Trump on Friday said on social media he instructed the Commerce Department ‌to "make all necessary arrangements with Congress to allow a full and complete transfer of this Institution" and give lawmakers responsibility over its operation, maintenance and management.

It was not immediately clear how Trump's directive could be carried out.
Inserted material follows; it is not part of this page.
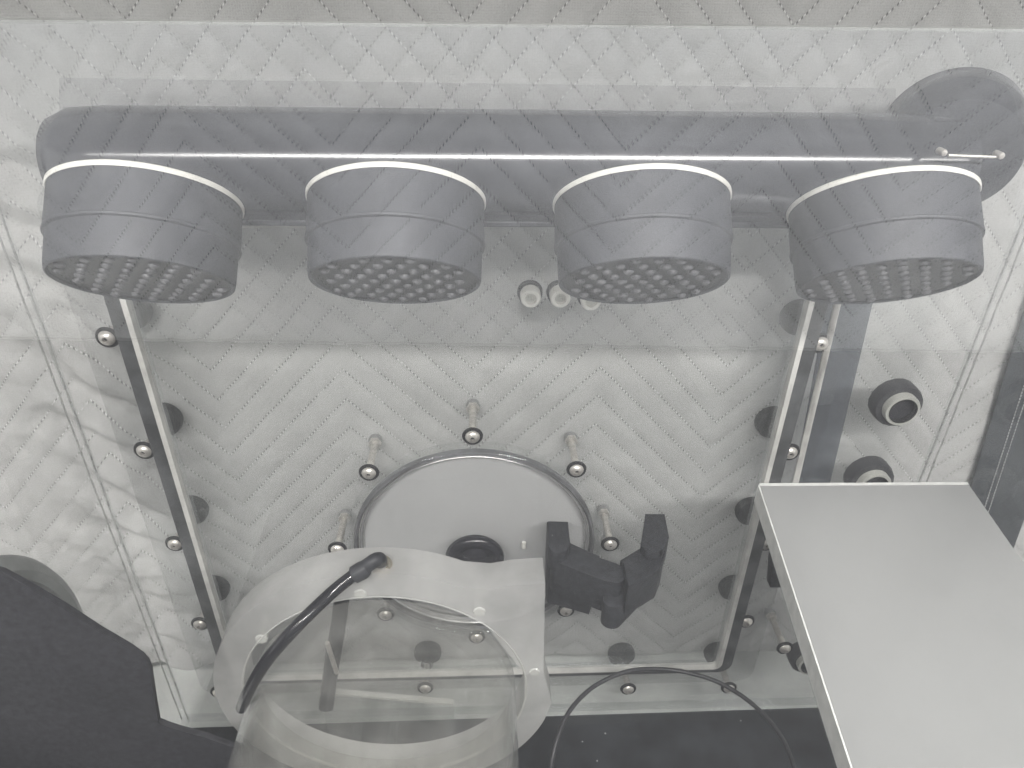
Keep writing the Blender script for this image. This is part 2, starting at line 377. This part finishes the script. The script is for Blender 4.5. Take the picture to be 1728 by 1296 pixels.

The Kennedy Center was created by Congress in 1958 and is run by a board of trustees that the president has packed with allies in his second term.

Trump's announcement came after a judge on Friday ruled the performing arts centre, which Trump renamed the Trump Kennedy Center, cannot be renamed without an act ‌of Congress.

District ‌Judge Christopher Cooper in Washington directed ⁠the Trump administration to take down all physical signage bearing Trump's name and to eliminate any references to a Trump ​Kennedy Center from official materials within 14 days.

"The Kennedy Center's organic statute makes crystal clear that the center is to be named for President Kennedy, and it cannot bear any other formal name or public memorial based on the Board's unilateral say-so," Cooper wrote.

"Congress gave the Kennedy Center its name, and only Congress can change it."

Cooper's order also stopped the Trump administration's planned two-year closure of the Kennedy Center for major renovations, though the judge said "sorely needed" repairs to the aging building could move forward.

The judge said his decision "does not ⁠purport to dictate how the centre should be run, nor does it prescribe any particular plan for ‌the institution — construction, ​closure, or otherwise — moving forward."

In a Friday post on Truth Social, Trump said large-scale renovations set to begin in June would be impossible without a closure and that Cooper's ​order to keep ‌the Centre open would be dangerous.

"I cannot be involved with a situation where danger to the Public is allowed to flourish in plain and open sight," Trump said.

Trump's plan ​to ​renovate the Centre is part of a broader push by the Republican ​leader to reshape Washington's monumental core. He also intends to erect a 76-metre arch ‌and to build a 8300sq m ballroom at the site of the demolished East Wing of the White House.

Those efforts also face court challenges. A federal appeals court has allowed the Trump administration to move ahead with building the ballroom as it considers a lawsuit seeking to block it.

"This is a powerful blow against the ​Trump administration's corruption," lawyers Norm Eisen and Nathaniel Zelinsky said.

The board could still close the Kennedy Center, Cooper wrote, "should it come to this decision anew after independently balancing ​its multiple obligations to the Center in ⁠a prudent fashion."

The Kennedy Center opened in 1971 as a living memorial to the late President John F Kennedy.